CHANUTE — Ed Born gave the crank a couple of twists to put a little fuel into the one-cylinder engine sitting at the front of his 76-year-old Case stationary baler.
Nothing. He tried again. And again. Nothing still.
“Guess the filer (on the fuel line) needs replaced,” he said. “I started it yesterday, when I got it out of the barn, but it didn’t run long.”
Born had the baler in Chanute as part of a how-and-tell at Katy Park in an open-air event billed as the Southeast Kansas History Show.
For whatever reason, only a handful of spectators came, but that didn’t perturb Born, or half a dozen other exhibitors.
The stationary baler drew the most attention, it being large and unusual. Other displays were of photos, postcards and hand tools.
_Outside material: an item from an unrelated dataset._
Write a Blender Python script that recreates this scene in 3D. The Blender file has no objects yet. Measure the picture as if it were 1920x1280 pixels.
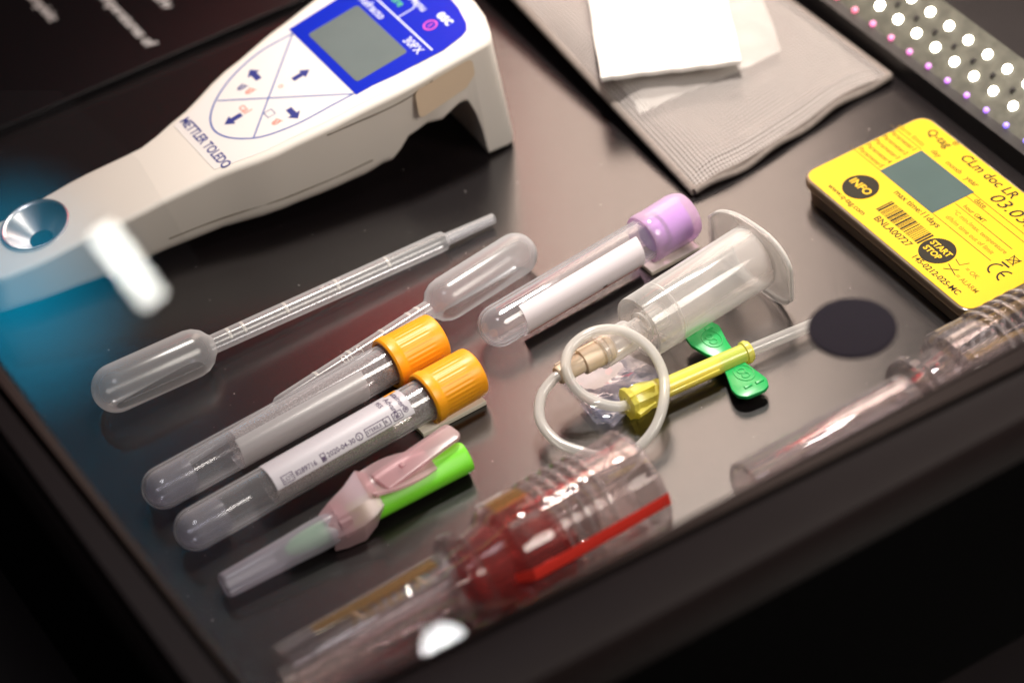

The Case machine preceded pick-up balers, those pulled by a tractor and snatch windrowed grass.
Stationary means exactly that.
Farmers and their hands, often neighbors, would rake up mown grass — after giving it a bit of time to cure — and fork it into the top of the baler. A plunger coursed the grass into a square shaft to make bales.
“Some stationary balers were fed by one man, this one was for two,” Born pointed out, which meant four robust men were needed for the process.
“Two men fed grass from either side and two more pushed in wires (to secure bales) and tied them,” with a practiced twist, he explained.
The baler could process 200 bales, weighing close to 100 pounds each, in a day’s time.
BORN, 73, of St. Paul, had experience with the baler, which his father, Amos Born, purchased 1941. “I was just a boy, but I could push in wire and tie it,” he said.
When a more sophisticated model came on the market, Amos Born covered the old one with a tarp and stored it in the shed.
“Back before the war (World War II) you couldn’t buy one of these balers unless you had enough land to make use of it,” he said.
He also recalled an “old bachelor who’d help when we baled. We were putting up a patch of red clover. Now red clover is real itchy and some of them (the other hands) would throw clover on his head. It’d itch like the dickens and at the end of the day that old bachelor ran over and jumped in the pond.”
BORN’S BALER hadn’t seen the light of day for about 10 years, but being the curator of the Osage Museum in St. Paul, Born figured he needed to uncover the antique and give folks in Chanute a look.
With the baler out and about, Born said he planned to get it back to running on a regular basis and likely will show it off more.
“And, if you get a chance, come down to our museum in St. Paul,” he added. “We have a lot of things,” including about 100 mounts, mostly heads but also a full lion that his cousin, Wichitan John Born, got on an African safari and donated to St. Paul’s museum. The museum is open 9 a.m. to 1 p.m. Tuesday through Saturday.